Le Premier ministre Dominique De Villepin avait fait part du même point de vu sur le « rôle du Parlement », un jour plus tôt, alors que le ministre de l’Education, Gilles de Robien, avait indiqué le 16 octobre qu’il n’était pas question pour l’Etat d’imposer « l’enseignement d’une histoire officielle ». Mais aucun n’a pris l’initiative d’appeler à l’abrogation de la loi. Le chef de l’Etat a simplement demandé au président du Parlement, Jean Louis Debré, de « constituer une mission pluraliste pour évaluer l’action du Parlement dans les domaines de la mémoire et de l’Histoire ». Il a également invité le gouvernement à créer « dans les meilleurs délais » la Fondation sur la mémoire, prévue à l’article III de la loi incriminée, et de la doter « des moyens nécessaires pour son bon fonctionnement ».

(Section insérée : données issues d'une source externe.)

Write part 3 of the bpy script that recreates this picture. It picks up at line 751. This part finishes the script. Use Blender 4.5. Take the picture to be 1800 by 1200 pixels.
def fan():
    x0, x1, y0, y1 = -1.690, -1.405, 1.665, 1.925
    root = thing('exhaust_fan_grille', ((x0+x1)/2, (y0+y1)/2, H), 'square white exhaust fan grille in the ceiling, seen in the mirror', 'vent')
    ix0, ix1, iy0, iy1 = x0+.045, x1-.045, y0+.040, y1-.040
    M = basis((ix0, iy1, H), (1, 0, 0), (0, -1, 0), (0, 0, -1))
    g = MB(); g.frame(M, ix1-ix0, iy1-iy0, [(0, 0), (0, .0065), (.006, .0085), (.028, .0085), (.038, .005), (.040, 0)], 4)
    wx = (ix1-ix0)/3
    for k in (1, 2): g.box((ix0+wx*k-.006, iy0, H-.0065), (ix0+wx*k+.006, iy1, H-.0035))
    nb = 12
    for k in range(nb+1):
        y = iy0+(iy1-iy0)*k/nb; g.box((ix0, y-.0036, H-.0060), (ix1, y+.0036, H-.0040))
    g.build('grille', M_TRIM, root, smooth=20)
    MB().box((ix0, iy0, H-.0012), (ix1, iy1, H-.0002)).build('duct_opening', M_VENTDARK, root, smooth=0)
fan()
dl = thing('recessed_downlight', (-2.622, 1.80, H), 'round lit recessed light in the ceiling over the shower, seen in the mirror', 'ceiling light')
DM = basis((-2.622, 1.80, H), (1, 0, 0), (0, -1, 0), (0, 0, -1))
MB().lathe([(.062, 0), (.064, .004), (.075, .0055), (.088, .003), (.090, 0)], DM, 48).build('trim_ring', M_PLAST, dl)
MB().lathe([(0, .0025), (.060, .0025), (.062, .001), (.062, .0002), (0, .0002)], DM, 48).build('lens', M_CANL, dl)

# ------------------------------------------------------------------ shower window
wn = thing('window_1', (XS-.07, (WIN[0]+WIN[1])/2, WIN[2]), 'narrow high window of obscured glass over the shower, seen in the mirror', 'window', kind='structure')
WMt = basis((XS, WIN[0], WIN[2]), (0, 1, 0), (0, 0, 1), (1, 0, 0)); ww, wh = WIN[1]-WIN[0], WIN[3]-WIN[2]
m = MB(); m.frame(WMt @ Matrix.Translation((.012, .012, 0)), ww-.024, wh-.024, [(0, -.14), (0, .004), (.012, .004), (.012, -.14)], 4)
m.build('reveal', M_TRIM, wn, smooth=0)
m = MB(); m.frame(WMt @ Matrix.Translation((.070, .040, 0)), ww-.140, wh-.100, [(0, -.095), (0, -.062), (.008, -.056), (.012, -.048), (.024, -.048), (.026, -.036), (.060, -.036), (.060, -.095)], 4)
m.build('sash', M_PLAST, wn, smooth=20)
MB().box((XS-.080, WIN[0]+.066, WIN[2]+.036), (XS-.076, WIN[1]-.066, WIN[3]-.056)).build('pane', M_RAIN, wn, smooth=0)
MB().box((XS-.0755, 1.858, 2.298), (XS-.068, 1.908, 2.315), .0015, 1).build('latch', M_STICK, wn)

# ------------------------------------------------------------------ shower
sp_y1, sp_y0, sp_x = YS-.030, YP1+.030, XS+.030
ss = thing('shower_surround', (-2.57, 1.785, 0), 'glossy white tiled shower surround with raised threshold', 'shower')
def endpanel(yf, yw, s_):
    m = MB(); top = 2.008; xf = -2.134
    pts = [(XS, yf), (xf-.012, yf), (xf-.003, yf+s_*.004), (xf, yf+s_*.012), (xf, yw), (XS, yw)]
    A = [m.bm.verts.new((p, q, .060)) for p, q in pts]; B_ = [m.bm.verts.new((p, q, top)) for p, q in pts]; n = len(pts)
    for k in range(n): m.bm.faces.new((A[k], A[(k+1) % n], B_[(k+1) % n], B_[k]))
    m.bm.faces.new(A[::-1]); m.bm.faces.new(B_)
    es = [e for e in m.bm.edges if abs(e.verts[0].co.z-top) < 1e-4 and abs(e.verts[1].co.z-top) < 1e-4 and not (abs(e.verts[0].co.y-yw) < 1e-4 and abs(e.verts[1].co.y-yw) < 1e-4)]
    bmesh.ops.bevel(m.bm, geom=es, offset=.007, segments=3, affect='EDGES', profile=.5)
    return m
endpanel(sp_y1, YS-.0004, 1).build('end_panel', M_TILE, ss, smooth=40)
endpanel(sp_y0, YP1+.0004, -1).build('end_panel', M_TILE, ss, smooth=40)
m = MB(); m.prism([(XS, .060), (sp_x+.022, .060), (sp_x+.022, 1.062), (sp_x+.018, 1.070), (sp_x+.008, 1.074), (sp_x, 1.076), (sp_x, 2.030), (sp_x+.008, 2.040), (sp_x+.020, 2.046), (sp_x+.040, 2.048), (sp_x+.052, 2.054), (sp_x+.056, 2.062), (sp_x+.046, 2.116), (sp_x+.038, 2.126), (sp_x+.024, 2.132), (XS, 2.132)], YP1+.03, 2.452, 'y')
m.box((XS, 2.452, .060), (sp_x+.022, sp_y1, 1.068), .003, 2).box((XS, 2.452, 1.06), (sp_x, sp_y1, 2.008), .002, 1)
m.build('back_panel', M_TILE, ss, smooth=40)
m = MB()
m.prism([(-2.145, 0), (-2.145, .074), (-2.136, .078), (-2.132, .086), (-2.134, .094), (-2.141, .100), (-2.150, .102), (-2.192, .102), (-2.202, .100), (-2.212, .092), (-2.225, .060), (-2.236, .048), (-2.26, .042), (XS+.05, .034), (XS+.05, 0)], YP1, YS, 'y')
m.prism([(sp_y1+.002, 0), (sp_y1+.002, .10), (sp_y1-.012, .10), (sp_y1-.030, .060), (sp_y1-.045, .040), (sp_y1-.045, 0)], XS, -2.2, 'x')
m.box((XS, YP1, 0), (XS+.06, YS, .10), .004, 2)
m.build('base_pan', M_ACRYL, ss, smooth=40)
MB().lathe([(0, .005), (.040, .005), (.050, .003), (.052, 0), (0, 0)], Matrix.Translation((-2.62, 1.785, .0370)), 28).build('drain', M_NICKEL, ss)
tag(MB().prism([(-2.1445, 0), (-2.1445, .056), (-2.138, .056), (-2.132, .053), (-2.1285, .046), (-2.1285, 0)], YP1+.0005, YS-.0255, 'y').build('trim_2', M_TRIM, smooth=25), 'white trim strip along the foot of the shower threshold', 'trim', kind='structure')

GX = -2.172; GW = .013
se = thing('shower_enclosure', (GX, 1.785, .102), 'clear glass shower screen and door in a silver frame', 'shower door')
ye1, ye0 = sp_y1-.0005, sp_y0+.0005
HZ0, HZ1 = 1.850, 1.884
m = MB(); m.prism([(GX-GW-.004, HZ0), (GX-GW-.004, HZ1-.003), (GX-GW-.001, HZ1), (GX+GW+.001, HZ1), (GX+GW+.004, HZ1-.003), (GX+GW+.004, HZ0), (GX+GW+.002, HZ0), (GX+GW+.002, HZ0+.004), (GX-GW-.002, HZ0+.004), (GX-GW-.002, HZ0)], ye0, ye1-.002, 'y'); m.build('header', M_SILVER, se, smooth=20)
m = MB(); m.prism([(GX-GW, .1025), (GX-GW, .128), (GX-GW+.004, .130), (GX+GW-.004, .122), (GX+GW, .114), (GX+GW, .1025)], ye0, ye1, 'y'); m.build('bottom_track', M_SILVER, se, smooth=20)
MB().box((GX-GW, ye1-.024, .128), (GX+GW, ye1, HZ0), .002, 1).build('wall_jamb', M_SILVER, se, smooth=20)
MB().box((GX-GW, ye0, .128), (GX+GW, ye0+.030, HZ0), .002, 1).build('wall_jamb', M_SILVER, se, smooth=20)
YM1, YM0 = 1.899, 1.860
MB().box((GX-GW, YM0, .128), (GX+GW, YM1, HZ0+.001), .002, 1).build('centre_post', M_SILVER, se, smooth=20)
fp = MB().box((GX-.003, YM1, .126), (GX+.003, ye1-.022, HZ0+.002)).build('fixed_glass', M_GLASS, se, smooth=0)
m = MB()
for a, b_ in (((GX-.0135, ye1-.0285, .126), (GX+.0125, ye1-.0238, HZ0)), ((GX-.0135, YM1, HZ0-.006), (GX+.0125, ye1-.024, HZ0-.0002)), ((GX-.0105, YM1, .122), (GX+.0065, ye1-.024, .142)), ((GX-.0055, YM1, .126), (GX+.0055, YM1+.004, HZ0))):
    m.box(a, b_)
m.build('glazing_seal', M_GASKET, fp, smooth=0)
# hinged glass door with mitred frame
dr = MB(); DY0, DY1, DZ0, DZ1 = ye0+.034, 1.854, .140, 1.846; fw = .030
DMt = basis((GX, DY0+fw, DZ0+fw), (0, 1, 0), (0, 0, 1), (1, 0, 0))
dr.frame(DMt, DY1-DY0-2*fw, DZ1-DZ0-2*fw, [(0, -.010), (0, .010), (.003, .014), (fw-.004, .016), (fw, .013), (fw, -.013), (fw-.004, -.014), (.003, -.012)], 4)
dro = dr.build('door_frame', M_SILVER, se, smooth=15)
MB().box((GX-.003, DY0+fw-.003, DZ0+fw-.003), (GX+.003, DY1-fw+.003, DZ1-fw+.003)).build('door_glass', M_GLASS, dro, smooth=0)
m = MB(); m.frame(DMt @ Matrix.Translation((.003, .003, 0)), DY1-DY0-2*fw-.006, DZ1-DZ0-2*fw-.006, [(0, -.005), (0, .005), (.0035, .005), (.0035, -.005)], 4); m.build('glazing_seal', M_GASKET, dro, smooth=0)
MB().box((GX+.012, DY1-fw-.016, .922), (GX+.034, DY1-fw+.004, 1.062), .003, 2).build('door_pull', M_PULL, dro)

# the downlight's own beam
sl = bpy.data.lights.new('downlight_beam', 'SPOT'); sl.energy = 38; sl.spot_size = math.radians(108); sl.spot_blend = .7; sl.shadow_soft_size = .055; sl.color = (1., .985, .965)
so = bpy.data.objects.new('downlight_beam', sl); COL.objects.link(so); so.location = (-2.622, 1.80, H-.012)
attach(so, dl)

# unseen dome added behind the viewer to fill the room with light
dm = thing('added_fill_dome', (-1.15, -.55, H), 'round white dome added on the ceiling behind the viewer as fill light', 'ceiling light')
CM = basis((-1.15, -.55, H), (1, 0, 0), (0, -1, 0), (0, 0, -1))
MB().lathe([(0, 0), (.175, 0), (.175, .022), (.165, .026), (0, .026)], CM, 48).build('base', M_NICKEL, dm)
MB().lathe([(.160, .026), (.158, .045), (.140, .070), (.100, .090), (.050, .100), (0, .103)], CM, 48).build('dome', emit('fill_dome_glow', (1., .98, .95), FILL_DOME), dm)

« Respect des mémoires blessées »

Le ministre de l’Intérieur, Nicolas Sarkozy, également président de L’Union pour un mouvement populaire (UMP), avait dû repousser mercredi son voyage aux Antilles, les Français d’Outre-Mer ayant très mal pris le refus des parlementaires UMP d’abroger le texte le 29 novembre dernier. Loin de chercher à calmer les esprits, dans un contexte social déjà tendu, notamment avec la jeunesse française issue de l’immigration, il avait déclaré le soir même avec un tact qui lui est désormais indissociable qu’il fallait « cesser avec la repentance permanente (…) qui touche parfois aux confins du ridicule ». Au contraire, Jacques Chirac s’est adressé à cette même jeunesse en considérant le poids d’une histoire où les colonisés d’hier sont les Français d’aujourd’hui.

« L’Histoire, c’est la clé de la cohésion d’une Nation, mais il suffit de peu de choses pour [qu’elle] devienne un ferment de division, que les passions s’exacerbent, que les blessures du passé se rouvrent (…) Comme toutes les nations, la France a connu la grandeur, elle a connu les épreuves. Elle a connu des moments de lumière et des moments plus sombres (…) L’Histoire, « c’est un héritage que nous devons assumer tout entier, que nous devons assumer dans le respect des mémoires de chacun, des mémoires parfois blessées et qui constituent chez beaucoup de nos compatriotes une part de leur identité ». De sages paroles qui ne prendront tout leur sens que lorsque les pages qui reçoivent la loi du 23 février seront nettoyées, au karcher ou autrement.